# Start of RECORDS SHOWN

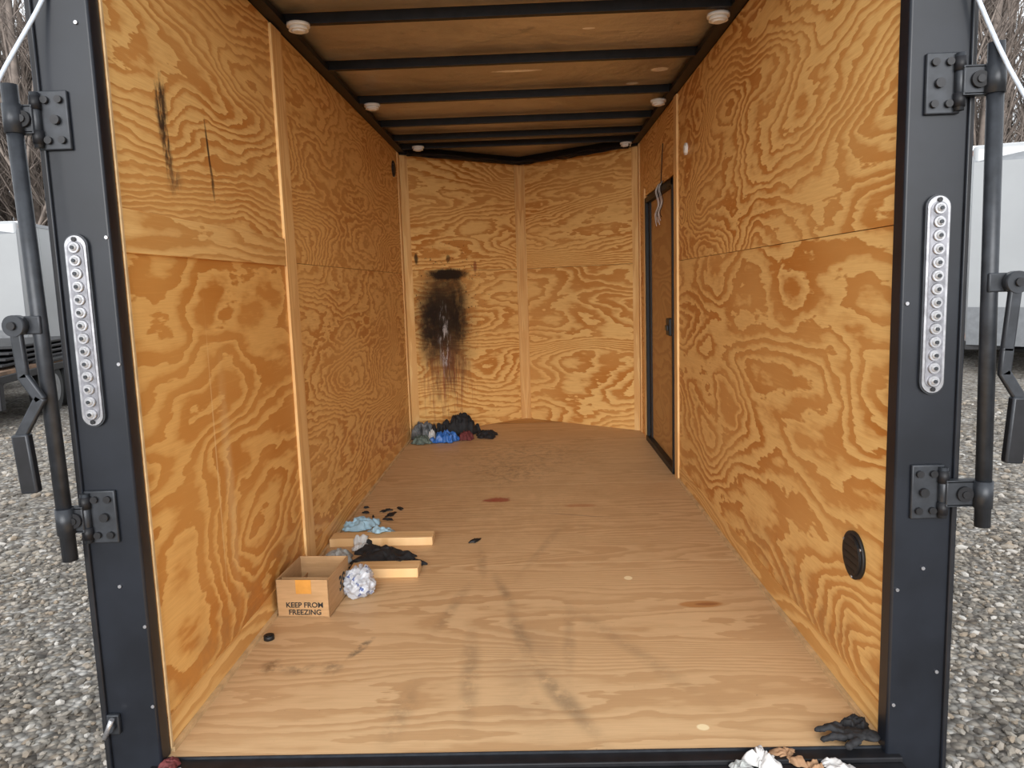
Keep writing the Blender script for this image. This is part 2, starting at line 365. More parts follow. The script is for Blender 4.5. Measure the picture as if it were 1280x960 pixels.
# ------------------------------------------------------------ crumpled things
def rag(name,cx,cy,sx,sy,h,mat,seed=0,rot=0,base=None,res=40,irr=.35,z0=.003,fold=6,parent=None):
    rings=res//2; segs=res*2
    cr,srn=math.cos(rot),math.sin(rot)
    def P(r,th):
        ed=1+irr*(noise.noise((math.cos(th)*1.3,math.sin(th)*1.3,seed*2.3))*1.6+.5*noise.noise((math.cos(th)*4,math.sin(th)*4,seed+5)))
        x=r*math.cos(th)*sx*ed; y=r*math.sin(th)*sy*ed
        q=Vector((x/max(sx,sy)*fold*.5,y/max(sx,sy)*fold*.5,seed*1.7))
        x+=.22*sx*noise.noise(q*1.3+Vector((9,2,0))); y+=.22*sy*noise.noise(q*1.3+Vector((1,7,0)))
        f=1-abs(noise.noise(q))*2.0; f2=1-abs(noise.noise(q*2.3+Vector((3,3,3))))*2
        z=h*max(0,(.60*f+.22*f2+.22))*(1-r**4)*.8 + .15*h*max(0,noise.noise(q*.8))
        X=cx+x*cr-y*srn; Y=cy+x*srn+y*cr
        bz=base(X,Y) if base else 0
        return (X,Y,z0+bz+max(z,0))
    v=[P(0.001,0)]; f=[]
    for i in range(1,rings+1):
        o0=1+(i-2)*segs; o1=1+(i-1)*segs
        for j in range(segs): v.append(P(i/rings,2*math.pi*j/segs))
        for j in range(segs):
            k=(j+1)%segs
            f.append((o0+j,o1+j,o1+k,o0+k) if i>1 else (0,o1+j,o1+k))
    me=bpy.data.meshes.new(name); me.from_pydata(v,[],f); me.materials.append(mat)
    for p in me.polygons: p.use_smooth=True
    o=bpy.data.objects.new(name,me); COL.objects.link(o)
    s=o.modifiers.new('thick','SOLIDIFY'); s.thickness=.0015; s.offset=1
    if parent: o.parent=parent
    return o
C_BLACK=simple('black_cloth',(.014,.014,.016),.8,0,.3,60,bump=.2)
C_BLUE=simple('blue_nitrile',(.03,.13,.42),.45,0,.2,20)
C_PALE=simple('pale_blue_paper',(.34,.53,.66),.8,0,.12,30,bump=.2)
C_WHITE=simple('white_paper',(.55,.54,.53),.8,0,.15,20,bump=.2)
C_GREY=simple('grey_cloth',(.36,.37,.36),.8,0,.25,25,bump=.2)
C_GREEN=simple('green_grey_cloth',(.10,.13,.11),.8,0,.4,25,bump=.2)
C_DGREY=simple('dark_grey_cloth',(.13,.14,.15),.7,0,.6,18,bump=.2)
C_RED=simple('dark_red_cloth',(.13,.025,.025),.8,0,.3,25)
C_BRN=simple('brown_paper',(.30,.17,.09),.8,0,.25,25)

PL=[(.015,1.47,.47,1.56),(.19,1.10,.46,1.19)]
def base(X,Y):
    z=0
    for x0,y0,x1,y1 in PL:
        d=min(X-x0+.01,x1-X+.01,Y-y0+.01,y1-Y+.01)
        z=max(z,max(0,min(1,d/.012))*.0385)
    return z
for i,(x0,y0,x1,y1) in enumerate(PL):
    b=MB(); b.box((-(x1-x0)/2,-(y1-y0)/2,0),((x1-x0)/2,(y1-y0)/2,.038),P_LUM,ax=(0,1),bev=.003,off=(i*.7,0))
    b.box(((x1-x0)/2-.001,-(y1-y0)/2+.003,.003),((x1-x0)/2+.0008,(y1-y0)/2-.003,.035),P_EDGE)
    o=b.obj('wood_plank',loc=((x0+x1)/2,(y0+y1)/2,.0005)); o.rotation_euler[2]=-.01
rag('pale_blue_wipe',.10,1.76,.085,.07,.05,C_PALE,1,.2,fold=4)
rag('pale_blue_wipe',.215,1.60,.06,.085,.045,C_PALE,4,.4,base,fold=4)
rag('grey_wipe',.10,1.30,.06,.08,.055,C_GREY,6,.1,base,fold=4)
rag('white_wipe',.165,1.445,.04,.05,.03,C_WHITE,16,.1,base,fold=4)
rag('black_rag',.28,1.32,.14,.12,.045,C_BLACK,3,-.5,base,irr=.8,fold=4.5)
rag('black_rag',.42,1.25,.06,.02,.02,C_BLACK,13,-.4,base,irr=.6,fold=3)
for i,(x,y,s) in enumerate([(.07,1.97,.018),(.17,2.0,.03),(.20,1.93,.035),(.23,2.03,.02),(.205,1.85,.022),(.05,2.06,.012),(.65,1.50,.03),(.12,1.9,.01)]):
    rag('rubber_scrap',x,y,s,s*.5,.012,RUBBER,20+i,i*.7,None,16,.6)
rag('dark_grey_cloth',.10,3.87,.08,.09,.16,C_DGREY,31,0.2,fold=5)
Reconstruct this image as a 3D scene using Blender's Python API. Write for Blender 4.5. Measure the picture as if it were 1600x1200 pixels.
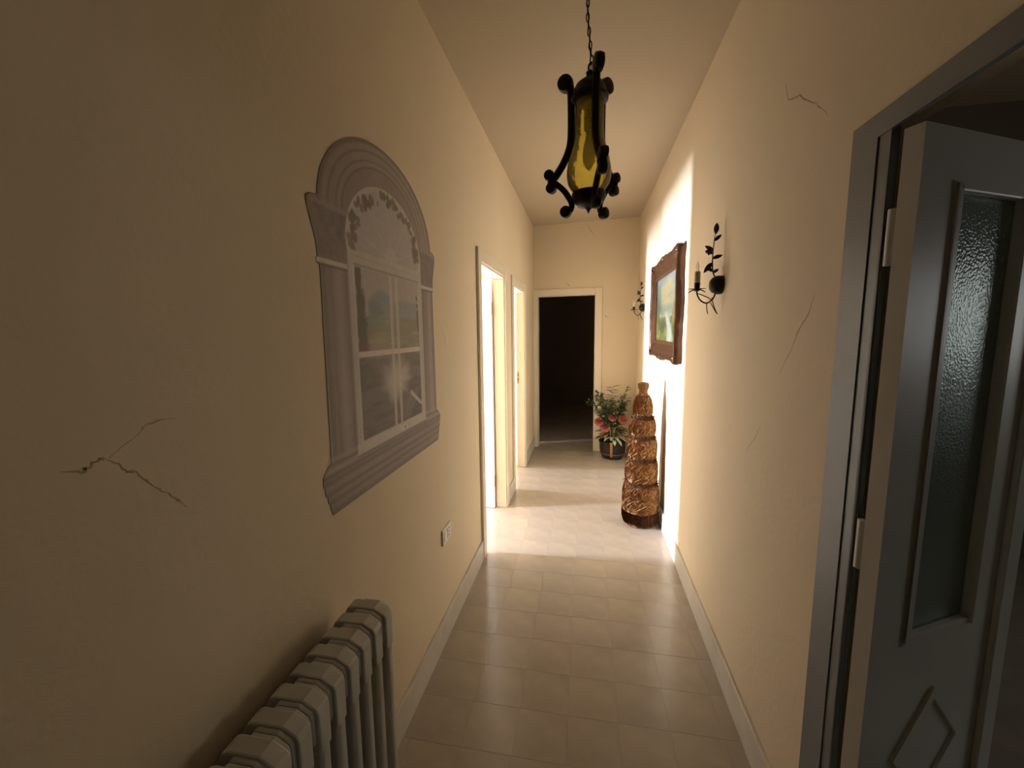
import bpy, bmesh, math, random
import numpy as np
from mathutils import Vector, Matrix, Quaternion
random.seed(7); RNG = np.random.default_rng(5)
C = bpy.context.scene.collection
PI = math.pi
for o in list(bpy.data.objects): bpy.data.objects.remove(o)

# ------------------------------------------------------------------ camera, world, lights, exposure
EYE = Vector((0, 0, 1.52))
F_PX, PITCH, ROLL, YAW = 642.6, 0.1248, -0.0111, -0.1804
def camera():
    cy, sy, cp, sp, cr, sr = math.cos(YAW), math.sin(YAW), math.cos(PITCH), math.sin(PITCH), math.cos(ROLL), math.sin(ROLL)
    f = Vector((sy, cy, 0)); r = Vector((cy, -sy, 0)); u = Vector((0, 0, 1))
    f2 = f*cp - u*sp; u2 = u*cp + f*sp
    r3 = r*cr + u2*sr; u3 = u2*cr - r*sr
    cam = bpy.data.cameras.new('camera'); ob = bpy.data.objects.new('camera', cam); C.objects.link(ob)
    m = Matrix((r3, u3, -f2)).transposed().to_4x4(); m.translation = EYE
    ob.matrix_world = m
    cam.sensor_fit = 'HORIZONTAL'; cam.sensor_width = 36; cam.lens = 36*F_PX/1600
    cam.clip_start = 0.02; cam.clip_end = 60
    bpy.context.scene.camera = ob
camera()
sc = bpy.context.scene
sc.view_settings.view_transform = 'Standard'; sc.view_settings.look = 'None'
sc.view_settings.gamma = 1; sc.view_settings.use_curve_mapping = False
sc.view_settings.exposure = 0.1
w = bpy.data.worlds.new('daylight'); sc.world = w; w.use_nodes = True
w.node_tree.nodes['Background'].inputs[0].default_value = (0.62, 0.78, 1.0, 1)
w.node_tree.nodes['Background'].inputs[1].default_value = 0.6
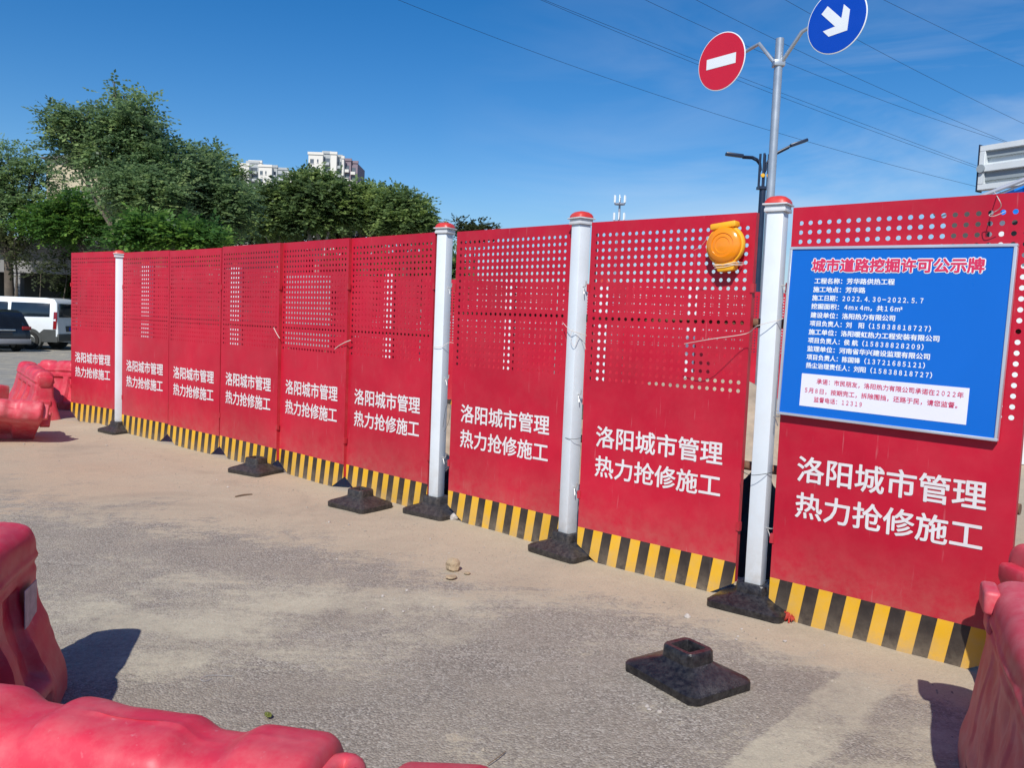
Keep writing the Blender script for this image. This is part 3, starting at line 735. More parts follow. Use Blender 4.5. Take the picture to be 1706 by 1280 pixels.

# End of RECORDS SHOWN

▶ **GIVEN INSTRUCTION**:
Transcribe the material exactly, and leave out whatever pictures it holds.

▶ **RESPONSE TO THIS EXERCISE**:
Keep writing the Blender script for this image. This is part 2, starting at line 365. More parts follow. The script is for Blender 4.5. Measure the picture as if it were 1280x960 pixels.
# ------------------------------------------------------------ crumpled things
def rag(name,cx,cy,sx,sy,h,mat,seed=0,rot=0,base=None,res=40,irr=.35,z0=.003,fold=6,parent=None):
    rings=res//2; segs=res*2
    cr,srn=math.cos(rot),math.sin(rot)
    def P(r,th):
        ed=1+irr*(noise.noise((math.cos(th)*1.3,math.sin(th)*1.3,seed*2.3))*1.6+.5*noise.noise((math.cos(th)*4,math.sin(th)*4,seed+5)))
        x=r*math.cos(th)*sx*ed; y=r*math.sin(th)*sy*ed
        q=Vector((x/max(sx,sy)*fold*.5,y/max(sx,sy)*fold*.5,seed*1.7))
        x+=.22*sx*noise.noise(q*1.3+Vector((9,2,0))); y+=.22*sy*noise.noise(q*1.3+Vector((1,7,0)))
        f=1-abs(noise.noise(q))*2.0; f2=1-abs(noise.noise(q*2.3+Vector((3,3,3))))*2
        z=h*max(0,(.60*f+.22*f2+.22))*(1-r**4)*.8 + .15*h*max(0,noise.noise(q*.8))
        X=cx+x*cr-y*srn; Y=cy+x*srn+y*cr
        bz=base(X,Y) if base else 0
        return (X,Y,z0+bz+max(z,0))
    v=[P(0.001,0)]; f=[]
    for i in range(1,rings+1):
        o0=1+(i-2)*segs; o1=1+(i-1)*segs
        for j in range(segs): v.append(P(i/rings,2*math.pi*j/segs))
        for j in range(segs):
            k=(j+1)%segs
            f.append((o0+j,o1+j,o1+k,o0+k) if i>1 else (0,o1+j,o1+k))
    me=bpy.data.meshes.new(name); me.from_pydata(v,[],f); me.materials.append(mat)
    for p in me.polygons: p.use_smooth=True
    o=bpy.data.objects.new(name,me); COL.objects.link(o)
    s=o.modifiers.new('thick','SOLIDIFY'); s.thickness=.0015; s.offset=1
    if parent: o.parent=parent
    return o
C_BLACK=simple('black_cloth',(.014,.014,.016),.8,0,.3,60,bump=.2)
C_BLUE=simple('blue_nitrile',(.03,.13,.42),.45,0,.2,20)
C_PALE=simple('pale_blue_paper',(.34,.53,.66),.8,0,.12,30,bump=.2)
C_WHITE=simple('white_paper',(.55,.54,.53),.8,0,.15,20,bump=.2)
C_GREY=simple('grey_cloth',(.36,.37,.36),.8,0,.25,25,bump=.2)
C_GREEN=simple('green_grey_cloth',(.10,.13,.11),.8,0,.4,25,bump=.2)
C_DGREY=simple('dark_grey_cloth',(.13,.14,.15),.7,0,.6,18,bump=.2)
C_RED=simple('dark_red_cloth',(.13,.025,.025),.8,0,.3,25)
C_BRN=simple('brown_paper',(.30,.17,.09),.8,0,.25,25)

PL=[(.015,1.47,.47,1.56),(.19,1.10,.46,1.19)]
def base(X,Y):
    z=0
    for x0,y0,x1,y1 in PL:
        d=min(X-x0+.01,x1-X+.01,Y-y0+.01,y1-Y+.01)
        z=max(z,max(0,min(1,d/.012))*.0385)
    return z
for i,(x0,y0,x1,y1) in enumerate(PL):
    b=MB(); b.box((-(x1-x0)/2,-(y1-y0)/2,0),((x1-x0)/2,(y1-y0)/2,.038),P_LUM,ax=(0,1),bev=.003,off=(i*.7,0))
    b.box(((x1-x0)/2-.001,-(y1-y0)/2+.003,.003),((x1-x0)/2+.0008,(y1-y0)/2-.003,.035),P_EDGE)
    o=b.obj('wood_plank',loc=((x0+x1)/2,(y0+y1)/2,.0005)); o.rotation_euler[2]=-.01
rag('pale_blue_wipe',.10,1.76,.085,.07,.05,C_PALE,1,.2,fold=4)
rag('pale_blue_wipe',.215,1.60,.06,.085,.045,C_PALE,4,.4,base,fold=4)
rag('grey_wipe',.10,1.30,.06,.08,.055,C_GREY,6,.1,base,fold=4)
rag('white_wipe',.165,1.445,.04,.05,.03,C_WHITE,16,.1,base,fold=4)
rag('black_rag',.28,1.32,.14,.12,.045,C_BLACK,3,-.5,base,irr=.8,fold=4.5)
rag('black_rag',.42,1.25,.06,.02,.02,C_BLACK,13,-.4,base,irr=.6,fold=3)
for i,(x,y,s) in enumerate([(.07,1.97,.018),(.17,2.0,.03),(.20,1.93,.035),(.23,2.03,.02),(.205,1.85,.022),(.05,2.06,.012),(.65,1.50,.03),(.12,1.9,.01)]):
    rag('rubber_scrap',x,y,s,s*.5,.012,RUBBER,20+i,i*.7,None,16,.6)
rag('dark_grey_cloth',.10,3.87,.08,.09,.16,C_DGREY,31,0.2,fold=5)
Reconstruct this image as a 3D scene using Blender's Python API. Write for Blender 4.5. Measure the picture as if it were 1600x1200 pixels.
import bpy, bmesh, math, random
import numpy as np
from mathutils import Vector, Matrix, Quaternion
random.seed(7); RNG = np.random.default_rng(5)
C = bpy.context.scene.collection
PI = math.pi
for o in list(bpy.data.objects): bpy.data.objects.remove(o)

# ------------------------------------------------------------------ camera, world, lights, exposure
EYE = Vector((0, 0, 1.52))
F_PX, PITCH, ROLL, YAW = 642.6, 0.1248, -0.0111, -0.1804
def camera():
    cy, sy, cp, sp, cr, sr = math.cos(YAW), math.sin(YAW), math.cos(PITCH), math.sin(PITCH), math.cos(ROLL), math.sin(ROLL)
    f = Vector((sy, cy, 0)); r = Vector((cy, -sy, 0)); u = Vector((0, 0, 1))
    f2 = f*cp - u*sp; u2 = u*cp + f*sp
    r3 = r*cr + u2*sr; u3 = u2*cr - r*sr
    cam = bpy.data.cameras.new('camera'); ob = bpy.data.objects.new('camera', cam); C.objects.link(ob)
    m = Matrix((r3, u3, -f2)).transposed().to_4x4(); m.translation = EYE
    ob.matrix_world = m
    cam.sensor_fit = 'HORIZONTAL'; cam.sensor_width = 36; cam.lens = 36*F_PX/1600
    cam.clip_start = 0.02; cam.clip_end = 60
    bpy.context.scene.camera = ob
camera()
sc = bpy.context.scene
sc.view_settings.view_transform = 'Standard'; sc.view_settings.look = 'None'
sc.view_settings.gamma = 1; sc.view_settings.use_curve_mapping = False
sc.view_settings.exposure = 0.1
w = bpy.data.worlds.new('daylight'); sc.world = w; w.use_nodes = True
w.node_tree.nodes['Background'].inputs[0].default_value = (0.62, 0.78, 1.0, 1)
w.node_tree.nodes['Background'].inputs[1].default_value = 0.6
Keep writing the Blender script for this image. This is part 3, starting at line 735. More parts follow. Use Blender 4.5. Take the picture to be 1706 by 1280 pixels.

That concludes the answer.